Agora vamos imaginar uma calda onde são utilizados 500 mL/ha de Q-Boa, e 700 mL/ha de Diquat. Já viram alguma receita dessa no campo? E com outro herbicida?

Se considerarmos uma vazão de 50 Litros/ha, o pH resultante desta calda é ao redor de 8, um pouco acima (aqui no meu laboratório, a medição deu pH=8.41).  Razoavelmente alcalino não é?

Porque então essa mistura continua sendo usada? Pela mesma razão que muita gente ainda não engole chiclete e não bebe manga com leite.

Mas os resultados no campo mostram que essas caldas “torram” a soja, com um resultado visualmente impressionante. Pergunta de prova: e a qualidade das vagens de soja obtidas pela “dessecação” com Q-Boa? Os relatos obtidos não são nada animadores.

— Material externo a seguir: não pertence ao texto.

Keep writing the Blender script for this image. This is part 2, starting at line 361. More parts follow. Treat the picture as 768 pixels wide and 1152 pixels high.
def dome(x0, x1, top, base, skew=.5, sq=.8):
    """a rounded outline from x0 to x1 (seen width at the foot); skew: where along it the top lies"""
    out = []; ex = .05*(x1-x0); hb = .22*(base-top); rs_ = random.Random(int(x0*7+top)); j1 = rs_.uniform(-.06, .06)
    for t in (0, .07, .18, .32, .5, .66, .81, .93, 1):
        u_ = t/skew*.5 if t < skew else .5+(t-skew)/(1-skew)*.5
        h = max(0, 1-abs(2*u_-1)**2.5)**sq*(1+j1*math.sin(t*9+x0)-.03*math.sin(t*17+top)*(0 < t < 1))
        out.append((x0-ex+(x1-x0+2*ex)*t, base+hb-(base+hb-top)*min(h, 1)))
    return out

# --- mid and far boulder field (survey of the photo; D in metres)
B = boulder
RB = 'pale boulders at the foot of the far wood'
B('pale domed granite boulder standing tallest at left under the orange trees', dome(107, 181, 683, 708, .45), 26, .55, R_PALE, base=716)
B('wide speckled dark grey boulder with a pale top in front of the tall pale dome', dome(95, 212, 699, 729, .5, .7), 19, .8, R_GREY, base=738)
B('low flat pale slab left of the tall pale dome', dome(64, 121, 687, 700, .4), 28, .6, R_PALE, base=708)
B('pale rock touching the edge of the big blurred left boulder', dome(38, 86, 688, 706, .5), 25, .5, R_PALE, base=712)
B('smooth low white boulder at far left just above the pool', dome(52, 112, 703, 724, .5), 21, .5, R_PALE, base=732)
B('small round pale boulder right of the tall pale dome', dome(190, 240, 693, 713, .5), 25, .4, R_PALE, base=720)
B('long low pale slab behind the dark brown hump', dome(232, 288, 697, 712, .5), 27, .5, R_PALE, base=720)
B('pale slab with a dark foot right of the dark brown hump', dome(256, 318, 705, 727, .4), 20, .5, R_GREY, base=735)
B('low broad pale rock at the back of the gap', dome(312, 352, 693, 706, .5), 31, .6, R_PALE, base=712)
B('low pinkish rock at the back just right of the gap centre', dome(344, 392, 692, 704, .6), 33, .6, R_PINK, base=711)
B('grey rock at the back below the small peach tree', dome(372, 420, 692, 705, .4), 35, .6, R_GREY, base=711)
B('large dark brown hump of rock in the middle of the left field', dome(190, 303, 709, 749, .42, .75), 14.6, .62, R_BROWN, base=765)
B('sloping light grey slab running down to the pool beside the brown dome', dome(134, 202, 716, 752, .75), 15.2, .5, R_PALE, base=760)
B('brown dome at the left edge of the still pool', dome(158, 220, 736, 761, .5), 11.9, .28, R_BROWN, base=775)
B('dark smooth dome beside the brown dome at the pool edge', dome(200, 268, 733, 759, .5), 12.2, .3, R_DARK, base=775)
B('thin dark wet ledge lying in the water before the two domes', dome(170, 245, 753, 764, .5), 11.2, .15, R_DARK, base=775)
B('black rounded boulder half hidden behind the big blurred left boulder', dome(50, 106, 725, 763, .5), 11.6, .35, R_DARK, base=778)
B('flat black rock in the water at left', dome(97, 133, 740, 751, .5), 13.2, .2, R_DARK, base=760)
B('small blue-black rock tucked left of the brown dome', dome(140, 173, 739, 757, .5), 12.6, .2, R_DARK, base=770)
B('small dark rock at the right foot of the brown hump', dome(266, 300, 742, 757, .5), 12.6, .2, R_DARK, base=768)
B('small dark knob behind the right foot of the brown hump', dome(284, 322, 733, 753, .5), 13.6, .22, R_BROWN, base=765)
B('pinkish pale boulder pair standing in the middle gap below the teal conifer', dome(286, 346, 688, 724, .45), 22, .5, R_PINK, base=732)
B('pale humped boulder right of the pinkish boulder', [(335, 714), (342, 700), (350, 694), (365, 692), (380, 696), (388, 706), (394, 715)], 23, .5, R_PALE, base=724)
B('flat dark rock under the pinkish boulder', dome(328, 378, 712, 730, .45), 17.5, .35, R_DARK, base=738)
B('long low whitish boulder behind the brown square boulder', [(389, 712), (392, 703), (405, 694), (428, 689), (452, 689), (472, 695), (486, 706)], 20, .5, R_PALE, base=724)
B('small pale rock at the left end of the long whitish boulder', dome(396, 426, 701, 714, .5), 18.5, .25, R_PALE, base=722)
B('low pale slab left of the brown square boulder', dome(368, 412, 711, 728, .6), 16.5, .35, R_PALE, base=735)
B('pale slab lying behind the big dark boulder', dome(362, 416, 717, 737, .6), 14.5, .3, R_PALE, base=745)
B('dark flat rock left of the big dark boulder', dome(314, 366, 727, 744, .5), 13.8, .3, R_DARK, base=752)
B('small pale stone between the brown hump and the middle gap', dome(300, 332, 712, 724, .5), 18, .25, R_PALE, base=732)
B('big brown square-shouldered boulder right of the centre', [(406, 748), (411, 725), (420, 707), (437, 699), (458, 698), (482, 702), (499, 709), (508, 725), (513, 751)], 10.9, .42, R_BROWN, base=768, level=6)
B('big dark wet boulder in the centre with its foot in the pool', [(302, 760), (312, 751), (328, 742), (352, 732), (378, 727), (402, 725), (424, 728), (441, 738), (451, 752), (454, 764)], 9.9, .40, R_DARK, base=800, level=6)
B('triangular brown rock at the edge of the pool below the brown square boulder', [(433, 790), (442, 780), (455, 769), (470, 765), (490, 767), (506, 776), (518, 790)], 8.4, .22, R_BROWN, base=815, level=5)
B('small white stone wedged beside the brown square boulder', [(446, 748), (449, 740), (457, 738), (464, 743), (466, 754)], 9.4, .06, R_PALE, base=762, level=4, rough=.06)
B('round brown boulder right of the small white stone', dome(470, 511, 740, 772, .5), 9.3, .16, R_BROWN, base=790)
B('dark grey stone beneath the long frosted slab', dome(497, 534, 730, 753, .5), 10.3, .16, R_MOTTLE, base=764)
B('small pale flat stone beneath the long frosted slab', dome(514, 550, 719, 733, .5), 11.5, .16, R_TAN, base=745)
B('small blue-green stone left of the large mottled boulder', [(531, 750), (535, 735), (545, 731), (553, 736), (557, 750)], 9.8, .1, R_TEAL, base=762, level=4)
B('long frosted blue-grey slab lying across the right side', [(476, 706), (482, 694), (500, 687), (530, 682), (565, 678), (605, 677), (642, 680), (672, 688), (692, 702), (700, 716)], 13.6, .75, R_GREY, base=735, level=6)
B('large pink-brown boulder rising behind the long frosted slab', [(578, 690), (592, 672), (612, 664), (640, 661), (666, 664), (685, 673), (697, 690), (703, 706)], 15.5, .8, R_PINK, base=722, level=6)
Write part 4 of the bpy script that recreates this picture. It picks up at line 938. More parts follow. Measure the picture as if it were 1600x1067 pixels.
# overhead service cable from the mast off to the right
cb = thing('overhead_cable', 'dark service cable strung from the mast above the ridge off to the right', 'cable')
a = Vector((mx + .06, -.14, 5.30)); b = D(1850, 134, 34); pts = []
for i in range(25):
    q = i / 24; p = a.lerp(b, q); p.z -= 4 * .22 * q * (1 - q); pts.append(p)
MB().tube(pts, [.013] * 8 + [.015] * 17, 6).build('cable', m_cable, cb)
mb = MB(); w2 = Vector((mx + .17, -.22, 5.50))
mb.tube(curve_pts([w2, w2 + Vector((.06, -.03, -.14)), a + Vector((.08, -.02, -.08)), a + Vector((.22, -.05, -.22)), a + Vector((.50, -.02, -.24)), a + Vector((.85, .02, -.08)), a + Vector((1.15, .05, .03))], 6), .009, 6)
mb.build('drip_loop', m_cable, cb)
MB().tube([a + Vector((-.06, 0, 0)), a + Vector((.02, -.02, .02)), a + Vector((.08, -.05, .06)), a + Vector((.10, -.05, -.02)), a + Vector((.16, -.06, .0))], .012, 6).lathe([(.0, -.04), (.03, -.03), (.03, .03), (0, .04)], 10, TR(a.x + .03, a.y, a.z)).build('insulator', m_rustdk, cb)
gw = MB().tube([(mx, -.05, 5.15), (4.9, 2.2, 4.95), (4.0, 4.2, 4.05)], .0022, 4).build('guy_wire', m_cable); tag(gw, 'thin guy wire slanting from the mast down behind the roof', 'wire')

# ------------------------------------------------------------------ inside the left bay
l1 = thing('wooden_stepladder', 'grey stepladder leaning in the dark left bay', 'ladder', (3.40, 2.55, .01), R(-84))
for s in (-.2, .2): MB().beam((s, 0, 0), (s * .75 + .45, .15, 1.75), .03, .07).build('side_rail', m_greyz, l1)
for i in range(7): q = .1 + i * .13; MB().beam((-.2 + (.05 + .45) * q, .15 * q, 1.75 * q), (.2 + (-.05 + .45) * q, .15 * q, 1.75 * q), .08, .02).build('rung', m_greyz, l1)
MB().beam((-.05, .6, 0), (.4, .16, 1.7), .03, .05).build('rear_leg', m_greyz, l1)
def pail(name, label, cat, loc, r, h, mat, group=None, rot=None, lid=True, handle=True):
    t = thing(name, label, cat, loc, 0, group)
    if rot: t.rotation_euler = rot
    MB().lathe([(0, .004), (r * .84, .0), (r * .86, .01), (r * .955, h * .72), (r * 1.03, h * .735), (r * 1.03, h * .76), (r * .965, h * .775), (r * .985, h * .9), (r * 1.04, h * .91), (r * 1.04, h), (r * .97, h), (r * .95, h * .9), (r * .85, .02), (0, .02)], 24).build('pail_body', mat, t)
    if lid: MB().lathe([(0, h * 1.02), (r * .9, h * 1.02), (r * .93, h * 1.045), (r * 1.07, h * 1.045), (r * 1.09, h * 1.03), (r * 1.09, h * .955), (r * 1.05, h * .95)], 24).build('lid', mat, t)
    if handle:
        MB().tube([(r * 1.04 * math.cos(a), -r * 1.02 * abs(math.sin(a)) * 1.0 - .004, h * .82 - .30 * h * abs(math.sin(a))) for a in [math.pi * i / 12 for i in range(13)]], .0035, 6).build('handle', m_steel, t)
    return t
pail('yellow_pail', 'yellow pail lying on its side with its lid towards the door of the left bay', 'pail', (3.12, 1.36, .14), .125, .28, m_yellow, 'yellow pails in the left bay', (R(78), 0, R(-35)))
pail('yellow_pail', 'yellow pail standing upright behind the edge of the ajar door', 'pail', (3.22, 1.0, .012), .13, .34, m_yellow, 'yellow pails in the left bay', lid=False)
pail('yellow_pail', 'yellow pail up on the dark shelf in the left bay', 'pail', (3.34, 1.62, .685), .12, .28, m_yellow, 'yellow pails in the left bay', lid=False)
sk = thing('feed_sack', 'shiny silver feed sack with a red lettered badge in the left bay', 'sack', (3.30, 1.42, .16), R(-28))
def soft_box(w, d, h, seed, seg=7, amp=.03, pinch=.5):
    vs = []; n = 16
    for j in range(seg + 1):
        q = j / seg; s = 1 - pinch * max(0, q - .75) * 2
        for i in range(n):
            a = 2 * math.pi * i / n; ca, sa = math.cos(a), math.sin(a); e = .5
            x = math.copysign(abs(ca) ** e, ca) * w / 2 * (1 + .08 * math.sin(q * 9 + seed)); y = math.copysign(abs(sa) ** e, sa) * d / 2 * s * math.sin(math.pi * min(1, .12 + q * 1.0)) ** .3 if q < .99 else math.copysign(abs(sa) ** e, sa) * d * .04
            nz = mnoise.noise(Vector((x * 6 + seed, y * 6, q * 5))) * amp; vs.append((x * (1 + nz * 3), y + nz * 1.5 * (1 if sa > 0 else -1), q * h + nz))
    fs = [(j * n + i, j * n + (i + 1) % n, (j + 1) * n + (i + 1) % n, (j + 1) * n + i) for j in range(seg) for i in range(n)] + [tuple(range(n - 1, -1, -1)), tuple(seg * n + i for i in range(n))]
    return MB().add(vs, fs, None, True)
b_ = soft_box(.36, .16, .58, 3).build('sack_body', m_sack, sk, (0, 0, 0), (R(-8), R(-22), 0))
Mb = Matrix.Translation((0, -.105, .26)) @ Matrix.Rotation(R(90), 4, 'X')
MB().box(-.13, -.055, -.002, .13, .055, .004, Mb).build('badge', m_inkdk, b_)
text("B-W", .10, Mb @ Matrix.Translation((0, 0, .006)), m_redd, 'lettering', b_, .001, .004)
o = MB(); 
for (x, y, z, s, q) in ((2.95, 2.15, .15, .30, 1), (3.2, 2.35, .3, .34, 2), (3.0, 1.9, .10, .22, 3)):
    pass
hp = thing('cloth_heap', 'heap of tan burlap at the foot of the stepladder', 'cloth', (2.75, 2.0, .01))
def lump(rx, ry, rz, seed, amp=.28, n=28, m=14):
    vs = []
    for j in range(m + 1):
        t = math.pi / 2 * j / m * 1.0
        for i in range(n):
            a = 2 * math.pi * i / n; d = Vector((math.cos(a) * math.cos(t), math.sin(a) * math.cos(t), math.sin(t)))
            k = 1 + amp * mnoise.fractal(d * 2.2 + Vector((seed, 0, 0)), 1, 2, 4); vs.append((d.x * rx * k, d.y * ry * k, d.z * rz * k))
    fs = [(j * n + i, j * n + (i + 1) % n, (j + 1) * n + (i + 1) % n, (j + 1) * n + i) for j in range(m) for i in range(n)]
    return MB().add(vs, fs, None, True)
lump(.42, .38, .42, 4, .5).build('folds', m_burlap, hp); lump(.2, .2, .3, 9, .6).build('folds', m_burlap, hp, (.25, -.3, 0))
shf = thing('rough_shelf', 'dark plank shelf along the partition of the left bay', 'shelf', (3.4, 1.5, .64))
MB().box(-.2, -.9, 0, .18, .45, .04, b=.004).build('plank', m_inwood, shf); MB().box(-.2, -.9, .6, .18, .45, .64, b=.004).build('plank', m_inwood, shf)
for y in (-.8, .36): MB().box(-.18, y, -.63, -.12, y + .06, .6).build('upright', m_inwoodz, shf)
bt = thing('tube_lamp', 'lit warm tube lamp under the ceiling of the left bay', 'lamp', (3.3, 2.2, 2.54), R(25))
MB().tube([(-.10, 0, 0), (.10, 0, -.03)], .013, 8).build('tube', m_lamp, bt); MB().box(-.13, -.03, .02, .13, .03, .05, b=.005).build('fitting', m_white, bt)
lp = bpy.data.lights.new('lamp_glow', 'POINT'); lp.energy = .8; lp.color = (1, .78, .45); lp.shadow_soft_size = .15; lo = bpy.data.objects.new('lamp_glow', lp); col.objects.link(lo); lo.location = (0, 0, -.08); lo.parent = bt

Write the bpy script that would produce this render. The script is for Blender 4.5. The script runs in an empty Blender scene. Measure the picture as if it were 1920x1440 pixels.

Quer potencializar a ação do herbicida? Use a química a seu favor, e não contra. Aplique um óleo mineral de qualidade, na dosagem recomendada, ou melhor, um adjuvante multitarefa que além do próprio óleo mineral, contenha aditivos e surfactantes que potencializem não só a penetração da gota aplicada mas também o deslocamento do herbicida nas estruturas internas da folha. O resultado é uma dessecação uniforme em toda a área e com redução do tempo total do ciclo.

Fuja dos mitos, confie na química. A soja e o seu bolso agradecem.

A propósito, eu não sei o gosto da mistura de leite com manga, mas se quiser experimentar, ela não mata. E o chiclete, após a digestão dos açúcares, é expelido após dois dias pelo nosso aparelho digestivo.